Updated

Rio de Janeiro's police force operates with "total impunity," targeting mostly young, mostly black and mostly poor people in the Olympic city's violent slums for extrajudicial executions, Amnesty International alleged in a report Monday.

The group accuses Rio's police of wielding an "unnecessary and disproportional use of force" and suggests racism has helped institutionalize police killings in the city.

It also says police often try to cover up executions by labeling them "resistance killings" in which victims allegedly die in a gunbattle with officers or by planting weapons on corpses.

The report also criticizes police oversight bodies and the public prosecutor's office, saying they largely fail to investigate such killings.

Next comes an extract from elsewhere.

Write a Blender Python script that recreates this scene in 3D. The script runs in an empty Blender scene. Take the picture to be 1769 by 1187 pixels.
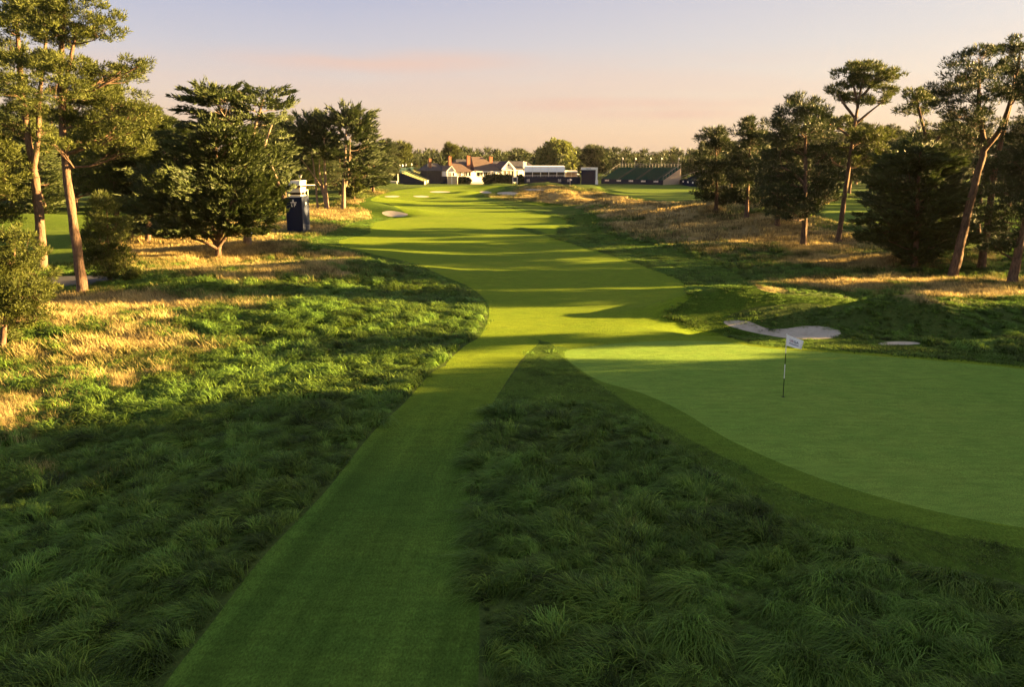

"The police continue to regularly use force in an arbitrary, unnecessary and excessive manner, with total impunity," the report's executive summary said.

The report was based on an investigation into 10 police killings in 2014 and 2015 in the Rio slum of Acari, which found that four of the victims were wounded or had surrendered before they were killed, four were fired on without warning and another was fleeing when he was gunned down.

Rio's state security secretariat declined to comment directly on the report, saying in a statement they hadn't seen the study's methodology. But the statement added that since 2009, officers have been rewarded for cutting down on lethality, including "resistance killings." It also stressed that in June, homicides in Rio state dropped to their lowest levels in 24 years.

Brazil has more homicides than any other country, with some 56,000 people slain in 2012.

Amnesty's report included five recommendations to the state government, which included a call to guarantee independent investigations into all police slayings.